Technological breakthroughs change the landscape. History is replete with unexpected leaps of progress in computational power. Sixty years of Moore’s law progress in semiconductors has given us handheld devices that far outperform the most powerful computers of the 1970s. Many speculate that quantum computing, for example, could displace the favored semiconductors trajectory of today, reducing the compute and power demands of tomorrow’s systems. Bain’s research suggests we are at least 10 to 15 years away from quantum computers stable enough to replace generative AI training and inference workloads. Other technological breakthroughs could include specially designed training and inference application-specific integrated circuits (ASICs), which could be more efficient than general purpose graphics processing units (GPUs), or new forms of memory or advanced packaging to improve power efficiency.
Shortages hit the supply chain. It will be difficult to build data centers fast enough to meet rising demand given constraints in four areas: power supply, construction services, compute enablers (such as GPUs), and the limited supply of data center equipment (including electrical switchgear and advanced cooling). Of these, increasing the supply of electricity may be the most challenging as bringing new power generation, transmission, and distribution online in a highly regulated industry can take four years or longer.

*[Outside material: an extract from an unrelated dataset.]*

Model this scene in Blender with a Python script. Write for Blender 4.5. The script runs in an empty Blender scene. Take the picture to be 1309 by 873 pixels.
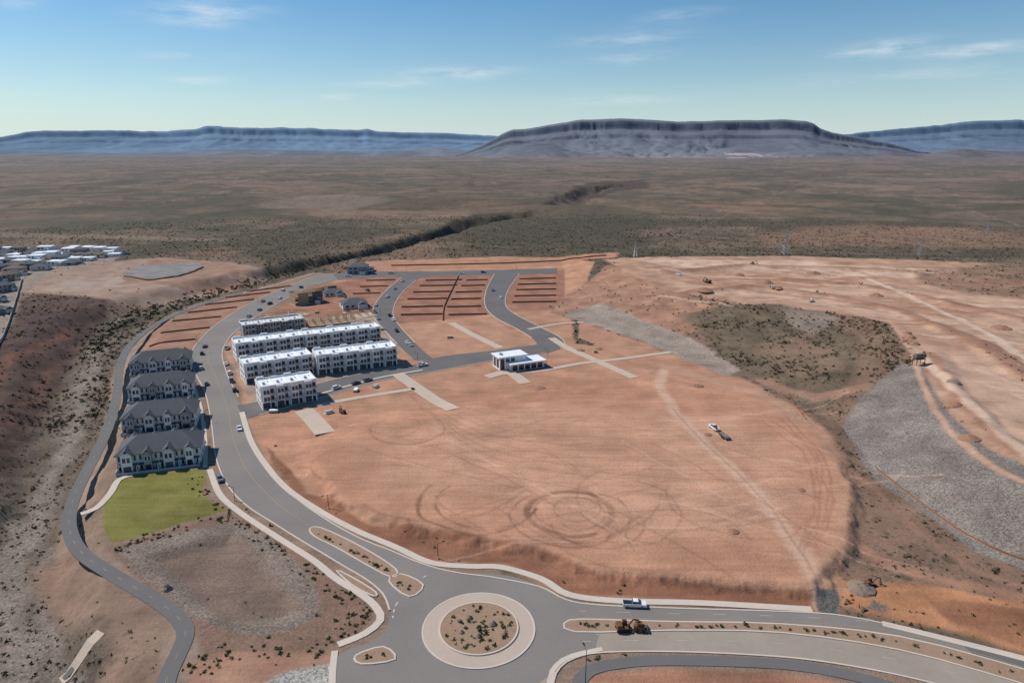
import bpy, math, random
import numpy as np
from mathutils import Vector, Matrix
from mathutils.geometry import tessellate_polygon
random.seed(7); rng=np.random.default_rng(7)
scene=bpy.context.scene
# ---------------------------------------------------------------- survey
# The site plan is surveyed from an aerial photograph: P() rectifies a survey
# mark to metres on the ground (X east, Y north, Z up).
ALT=110.0; FOC=873.0; TILT=math.radians(15.4)
CT,ST=math.cos(TILT),math.sin(TILT)
def ray(u,v):
    x=(u-654.5)/FOC; y=(436.5-v)/FOC
    return x, CT+y*ST, -ST+y*CT
def P(u,v,z=0.0):
    dx,dy,dz=ray(u,v); t=(z-ALT)/dz
    return (dx*t,dy*t)
def PP(l,z=0.0): return [P(u,v,z) for u,v in l]
# ---------------------------------------------------------------- noise
def hash2(ix,iy,seed):
    n=(ix.astype(np.int64)*374761393+iy.astype(np.int64)*668265263+seed*1442695041)&0xFFFFFFFF
    n=((n^(n>>13))*1274126177)&0xFFFFFFFF
    n=n^(n>>16)
    return (n&0xFFFF)/65535.0
def vnoise(x,y,seed=0):
    fx=np.floor(x); fy=np.floor(y); tx=x-fx; ty=y-fy
    tx=tx*tx*(3-2*tx); ty=ty*ty*(3-2*ty)
    a=hash2(fx,fy,seed); b=hash2(fx+1,fy,seed); c=hash2(fx,fy+1,seed); d=hash2(fx+1,fy+1,seed)
    return (a*(1-tx)+b*tx)*(1-ty)+(c*(1-tx)+d*tx)*ty
def fbm(x,y,scale,octv=4,seed=0):
    s=0; a=1; t=0; f=1/scale
    for i in range(octv):
        s=s+a*vnoise(x*f+i*17.3,y*f-i*9.1,seed+i); t+=a; a*=.5; f*=2.03
    return s/t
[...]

While no single issue will solve this deep challenge, innovation, government support, and efficient markets are all factors that could help close the gap. AI has the potential not only to improve productivity but also to spur the development of new businesses and revolutionary technological advancements in areas as diverse as drug discovery, autonomous vehicles, and logistics. Such large shifts frequently unlock new value in the economy, and they could help produce the revenue needed for the necessary capex. However, without such innovations or breakthroughs, general progress could slow, and the field could be left to only those players in markets with adequate public funding.